At first glance, India’s primary market in 2025 appeared busy and well-distributed. Close to 100 mainboard IPOs for which anchor-level disclosure sourced through Prime Database, tapped the market through the year drawing participation from retail investors, mutual funds (MFs), foreign portfolio investors (FPIs), and anchors. But a closer look at who actually showed up repeatedly tells a more concentrated story.
Within this universe, a high majority of IPOs saw either no MF or FPI anchor participation (that is, no participation by these institutions at the anchor stage). This immediately tells us something simple but important. Institutional capital was not evenly spread across the IPO universe, with participation concentrated in a relatively small subset of deals.
When frequency of appearances is examined, not just presence, the concentration becomes sharper. Mutual fund participation was concentrated among a few dozen domestic funds, most of which appeared repeatedly across anchor books (often across multiple large deals). In contrast, FPI participation appeared numerically broad but was fragmented across hundreds of offshore vehicles (including multiple funds and sub-accounts under the same global institutions), making true economic concentration harder to observe from disclosures alone.
This is not broad institutional participation. This is repeat concentration.
Two IPO markets can look identical on the surface. Both have MF participation in about 25% of deals and FPIs in about 15 to 20%. But structurally, they are very different if Market A has 30 to 40 different funds each appearing once or twice, and Market B has 5 to 10 funds appearing again and again. 2025 looks closer to Market B. Out of 36 mutual funds that participated as anchors, only two appeared just once, while 34 participated across multiple IPOs (indicating repeated risk-taking by the same balance sheets).
That matters because pricing power, risk absorption, and post-listing stability are increasingly determined by the same balance sheets, not by a rotating crowd.
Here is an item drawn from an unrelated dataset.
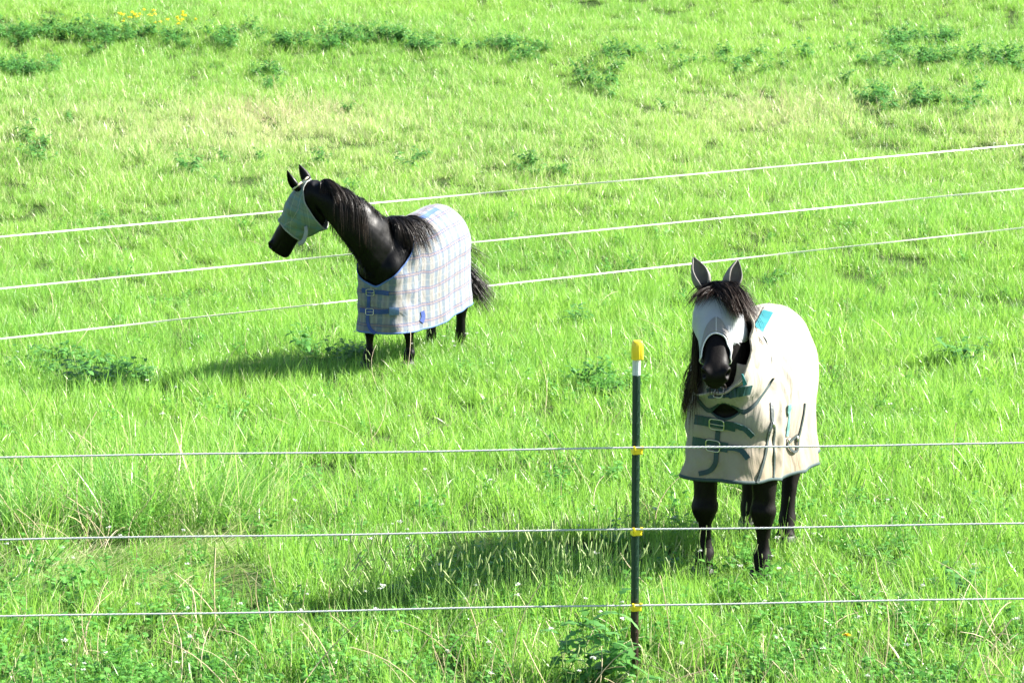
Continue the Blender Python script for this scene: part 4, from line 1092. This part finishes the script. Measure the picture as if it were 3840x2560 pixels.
# single weeds one can point to
proto = [leaf_piece(g5, 9, .30, .22, 11, .10, .036) for _ in range(3)]
for i, (px, py, s_, lab) in enumerate((
        (205, 905, 1.25, 'dark bushy weed at the left, the larger of two side by side'), (318, 892, .95, 'smaller dark weed right of the bushy one at the left'),
        (1345, 900, 1.0, 'light leafy weed between the plaid-rugged horse and the yellow-capped post'), (1405, 915, .8, 'low leafy weed just left of the upper green post'),
        (800, 262, 1.5, 'green weed clump at the right end of the pale straw patch'), (612, 215, 1.2, 'tall dark weed standing behind the straw patch'),
        (497, 165, 1.2, 'small dark weed just below the far band of weeds'), (1235, 412, 1.3, 'dark weed behind the croup of the plaid-rugged horse'),
        (812, 448, 1.3, 'dark weed showing behind the mane of the plaid-rugged horse'), (2215, 845, 1.3, 'dark weed clump at the right edge, level with the cream-rugged horse'),
        (1335, 758, 1.0, 'weed in the open grass right of the plaid-rugged horse'), (1528, 258, 1.2, 'bluish green weed in the far field above the top tape'),
        (2195, 1385, 1.0, 'weed behind the lowest rope at the right edge'), (812, 838, .9, 'dark weed beside the front hoof of the plaid-rugged horse'),
        (160, 285, 1.2, 'weed tuft in the pale grass at the upper left'))):
    p = ground_at(px, py); k = i % 3
    o = piece_obj('leafy_weed', proto[k], WEED, loc=(p.x, p.y, gz(p.x, p.y)), label=lab, cat='weed', group='leafy weeds in the meadow')
    o.rotation_euler = (0, 0, i * 1.7); s_ *= .6 if py < 500 else 1; o.scale = (s_, s_, s_ * (.9 + .1 * (i % 3)))
# tussocks of long arching grass at the lower left
TUSS = foliage('tussock_blade', (.05, .19, .04), (.25, .54, .13), world_patches=False) if MEADOW else None
if TUSS:
    r = np.random.default_rng(21)
    for i, (px, py, s_, da, jt, lab) in enumerate((
            (262, 1222, 1.0, 1.7, 6.3, 'tall green tussock with dry stalks at the left, the middle one of three'), (45, 1218, .85, 2.6, 6.3, 'arching grass tussock cut by the left edge of the picture'),
            (462, 1208, .95, .35, 2.2, 'dark green tussock leaning to the right, rightmost of the three at the left'))):
        p = ground_at(px, py); V, (q, t), ti, hh, rr = blades(r, 560, .26, .42, .78, .004, .0085, lean=.75, bend=1.0, segs=7, dirang=da, jitter=jt, flat=.1 if i < 2 else .35)
        o = mesh_obj('grass_tussock', V, [tuple(a) for a in q] + [tuple(a) for a in t], TUSS, loc=(p.x, p.y, gz(p.x, p.y)))
        for n_, a_ in (('tint', ti), ('h', hh), ('rnd', rr * .9)): x = o.data.attributes.new(n_, 'FLOAT', 'POINT'); x.data.foreach_set('value', np.asarray(a_, np.float32))
        o.scale = (s_,) * 3; tag(o, label=lab, cat='grass tussock', group='long grass tussocks at the lower left')
# the jagged weed at the foot of the post
bx, by = PX0 - .11, near_y(PX0) - .13
th = empty('thistle', (bx, by, gz(bx, by)), label='jagged-leaved thistle growing against the foot of the green post', cat='thistle')
r = np.random.default_rng(3)
for dx, dy, n_, H_, sp in ((0, 0, 3, .52, .14), (-.12, .03, 3, .44, .13), (.10, -.05, 2, .28, .12), (-.24, .0, 2, .30, .12), (-.02, -.1, 2, .22, .16)):
    piece_obj('stems', leaf_piece(r, n_, H_, sp, 8, .16, .046, droop=.6, jag=.5), WEED, th, (dx, dy, 0))
# tall seed heads
st = Stuff('tall_seed_grass', STEMG)
for _ in range(10): st.proto([stalk_piece(g5, g5.uniform(.38, .55), g5.uniform(.02, .10), (.0030, g5.uniform(.03, .06)))])
for _ in range(5): st.proto([stalk_piece(g5, g5.uniform(.30, .45), g5.uniform(.1, .3), (.0048, .07)), stalk_piece(g5, .3, .3, (.004, .05))])
P = []
for _ in range(250): P.append(ground_at(g5.uniform(740, 1480), g5.normal(1432, 28)))
for _ in range(60): P.append(ground_at(g5.uniform(1480, 1900), g5.normal(1400, 60)))
for _ in range(520): P.append(ground_at(g5.uniform(-60, 2400), g5.uniform(820, 1660)))
for _ in range(260): P.append(ground_at(g5.uniform(-60, 2400), g5.uniform(300, 900)))
for _ in range(40): P.append(ground_at(g5.uniform(820, 1120), g5.uniform(850, 900)))
P = np.array([list(p) for p in P]); P[:, 2] = ground_z(P[:, 0], P[:, 1]); n = len(P)
zs = np.where(np.arange(n) < 250, 1.12, .82) * g5.uniform(.75, 1.1, n)
st.build(P, g5.integers(0, 15, n), g5.random(n) * 6.28, np.stack([zs, zs, zs], -1), np.zeros(n), g5.normal(0, .06, (n, 2)), label='tall thin grass stalks with pale seed heads standing in the shade', kind='stuff')
# last year's straw
st = Stuff('dry_stalks', STRAW)
for _ in range(8): st.proto([stalk_piece(g5, g5.uniform(.2, .42), g5.uniform(.1, .7), None, g5.uniform(.0016, .003), .3)])
for _ in range(4): st.proto([stalk_piece(g5, g5.uniform(.35, .6), g5.uniform(.3, .9), None, .0026, .5)])
P = []
for _ in range(330): P.append(ground_at(g5.uniform(-60, 2400), 1640 - abs(g5.normal(0, 130))))
for _ in range(190): P.append(ground_at(g5.normal(120, 130), g5.normal(1215, 40)))
for _ in range(90): P.append(ground_at(g5.normal(285, 35), g5.normal(1135, 30)))
for _ in range(420): P.append(ground_at(g5.normal(640, 95), g5.normal(268, 18)))
for _ in range(170): P.append(ground_at(g5.normal(1780, 120), g5.normal(265, 22)))
for _ in range(240): P.append(ground_at(g5.uniform(-60, 2400), g5.uniform(200, 1250)))
P = np.array([list(p) for p in P]); P[:, 2] = ground_z(P[:, 0], P[:, 1]); n = len(P); zs = g5.uniform(.6, 1.05, n)
st.build(P, g5.integers(0, 12, n), g5.random(n) * 6.28, np.stack([zs, zs, zs], -1), np.zeros(n), g5.normal(0, .45, (n, 2)), label='dry straw-coloured stalks leaning among the green grass', kind='stuff')
# small white blossoms, yellow ones in the far weeds
def blossom(mat, name, pos, z, R, lab):
    st = Stuff(name, mat)
    for _ in range(6):
        pc = [stalk_piece(g5, z * g5.uniform(.8, 1.1), .1, None, .0012, .3)]; top = pc[0][0][-1]
        V = []; Q = []
        for k in range(16):
            c = top + g5.normal(0, R * .5, 3) * np.array([1, 1, .45]); a = g5.random() * 3.14; u = np.array([math.cos(a), math.sin(a), g5.normal(0, .4)]) * R * .35; v = np.array([-math.sin(a), math.cos(a), g5.normal(0, .5)]) * R * .35; b = len(V)
            V += [c - u, c - v, c + u, c + v]; Q.append((b, b + 1, b + 2, b + 3))
        pc.append((np.array(V), (np.array(Q), np.zeros((0, 3), int)), np.zeros(len(V)), np.ones(len(V)), np.zeros(len(V)))); st.proto(pc)
    P = np.array([list(p) for p in pos]); P[:, 2] = ground_z(P[:, 0], P[:, 1]); n = len(P); zs = g5.uniform(.7, 1.1, n)
    st.build(P, g5.integers(0, 6, n), g5.random(n) * 6.28, np.stack([zs] * 3, -1), np.zeros(n), label=lab, kind='stuff')
blossom(WHITEF, 'white_wildflowers', [ground_at(g5.uniform(-60, 2400), g5.uniform(1200, 1660)) for _ in range(90)] + [ground_at(g5.uniform(0, 2352), g5.uniform(250, 1200)) for _ in range(60)] + [ground_at(g5.normal(1030, 40), g5.normal(850, 8)) for _ in range(7)] + [ground_at(g5.normal(2230, 60), g5.normal(385, 12)) for _ in range(14)], .28, .013, 'small white blossoms scattered through the meadow grass')
blossom(YELF, 'yellow_wildflowers', [ground_at(g5.normal(c, 16), g5.normal(82, 5)) for c in (300, 365, 415, 300, 420) for _ in range(5)], .42, .045, 'yellow flowers rising from the far band of dark weeds')
# dandelion by the bottom edge
p = ground_at(1942, 1572); z0 = gz(p.x, p.y); dn = empty('dandelion', (p.x, p.y, z0), label='single yellow dandelion flower by the bottom edge, right of the post', cat='flower')
m = MB(); m.tube([(0, 0, 0), (.004, 0, .12), (0, -.006, .245)], .0022, 6); m.build('stem', simple('dandelion_stem', (.16, .26, .08), .5), dn)
m = MB()
for k in range(70):
    a = k * 2.39996; r_ = .023 * (1 - (k / 70) * .75); zz = .247 + .010 * (k / 70); c, s_ = math.cos(a), math.sin(a)
    m.add([(c * .002 - s_ * .0025, s_ * .002 + c * .0025 - .006, zz - .003), (c * r_ - s_ * .003, s_ * r_ + c * .003 - .006, zz + .002), (c * r_ + s_ * .003, s_ * r_ - c * .003 - .006, zz + .002), (c * .002 + s_ * .0025, s_ * .002 - c * .0025 - .006, zz - .003)], [(0, 1, 2, 3)])
m.build('petals', simple('dandelion_yellow', (.80, .62, .02), .6), dn, smooth=False)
The top five institutions accounted for about 30%, while the top 10 accounted for 50.9% of total anchor appearances (measured by frequency of participation).
Most IPOs in 2025 were not mega IPOs. But capital mobilisation was not evenly distributed. Large IPOs (Rs 5,000 crore and above) were few in number, accounted for a disproportionate share of capital raised, and cannot clear without institutional anchoring. Retail participation alone cannot stabilise IPOs sized at Rs 10,000 to 15,000 crore (given the sheer ticket size involved).
Only eight IPOs were sized above Rs 5,000 crore, yet they together raised Rs 78,300 crore, accounting for about 44.5% of the total Rs 1.76 lakh crore raised by the 103 IPOs in the dataset.
Returns data from the year shows that large IPOs (worth over Rs 5,000 crore) recorded average listing gains of about 18%, while average current gains are around 27%. Smaller IPOs showed higher volatility and, in many cases, delivered average listing gains of about 8.7%, with average current gains around 31%. These are averages across IPOs at different listing points and are not meant as return comparisons, but as indicators of post-listing stability (or lack thereof).
These figures do not indicate whether institutions made money. They indicate that price discovery in large IPOs largely held, post-listing selling pressure was contained, and there were no sharp air-pockets, outcomes that are statistically inconsistent with weak anchor books or fast-churn participation. This is consistent with fewer anchors, larger tickets, and longer holding behaviour.
Average anchor ticket size in large IPOs was about Rs 25 crore, compared with about Rs 5 crore in smaller IPOs (based on disclosed anchor allocations). Institutional participation was, therefore, mostly selective, with the same institutions appearing repeatedly. Large IPO outcomes suggest effective stabilisation, with risk concentrated in a narrow institutional set. That is a structural inference.
When roughly a quarter of IPOs see MF participation, yet the same funds appear across a large share of those deals, primary market risk is not diversified. Pricing power becomes centralised, and market resilience depends on the behaviour of a few actors.
This shows up when volatility rises, liquidity tightens, and a handful of anchor investors step back. That is why this matters as a year-ender observation, not a trading takeaway.
Compared with earlier IPO cycles, participation was less euphoric, capital was less evenly distributed, and institutions behaved more like underwriters than momentum players. The market did not rely on many institutions doing small things. It relied on a few institutions doing heavy lifting.